In fact, Koh’s trip through northeast Japan was sponsored by All Nippon Airways as part of an advertising campaign targeting Southeast Asia. Having the star post photos and footage on her own account was designed to expand the campaign’s reach — with marked success, according to the official behind the ANA Holdings unit’s plan. Passenger figures are up, the person said, thanks to Koh.
For companies to sponsor and commission posts by such influencers is not a new strategy. But it has recently caught on in Southeast Asia. Influencer marketing now accounts for around 30-40% of companies’ social media advertising spending in Thailand, up from 15% or so three years ago, according to U.S. ad agency Ogilvy & Mather.
While circulation of fashion and travel magazines is lower in Southeast Asia than in China or Japan, the growing popularity of smartphones is bringing more people there online and onto social media. Social media penetration in Brunei, Singapore, Malaysia, Thailand and the Philippines now tops 50%, according to British advertising agency We Are Social. Companies are betting that this trend, coupled with a willingness to take friends’ recommendations when shopping, makes sponsored content a potent advertising tool in Southeast Asia.
Lifestyle brand
Social media influencers and their followers are bound by common tastes and values. While advertisers lose some control over the content associated with their brand when they sponsor posts, they gain access to the poster’s influence and credibility with their fans, and give their products and services “a feeling of familiarity,” according to Goro Hokari, director of the Hakuhodo Institute of Life and Living ASEAN, which examines lifestyle trends in the Association of Southeast Asian Nations.
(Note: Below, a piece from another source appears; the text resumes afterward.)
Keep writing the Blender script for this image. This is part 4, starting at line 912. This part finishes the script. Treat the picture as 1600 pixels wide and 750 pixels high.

Sponsored posts are thus a way to precisely target narrow demographics — a strategy that is particularly effective for pushing cosmetics, fashion and food products. Shiseido, for example, was able to take its Senka skin care line from 12th place in Thailand’s face-wash market to fifth in a little over a year through a sponsored-content campaign. French cosmetics maker L’Oreal is working with influencers across the world on content such as makeup tutorials, available both on its own website and through collaborators’ social media feeds.
Events for influencers, their fans and industry insiders reflect the surge of interest in this form of advertising. In April, around 3,000 people attended Influence Asia, one of the largest such gatherings in the region. Some 252 influencers were present, up from 180 in 2015, while social media posts linked to the event numbered 62 million, or 40% more than two years earlier. Even Singapore’s DBS Group Holdings, parent of DBS Bank, is working to court influencers with this type of event, betting social media stars can get younger generations interested in financial products.
Sound advice?
Yet maintaining credibility in social media advertising is a growing challenge. Unscrupulous companies can have employees post in the guise of ordinary consumers to push products. Meanwhile, influencers criticizing a sponsor’s competitor have found themselves embroiled in lawsuits.
Singapore has mandated advertisements be clearly distinguished from ordinary posts. Certain accounts also pride themselves on their independence from potential sponsors. Starvingtime, a feed of restaurant reviews and recipe videos run by a Bangkok man, specializes in exposing gaps between eateries’ advertising and actual offerings. All advertisements are clearly identified as such.
This candor and neutrality has earned the account more than 1.3 million followers. Last year, Starvingtime registered as a company, and now employs around 50 workers as a brand of its own.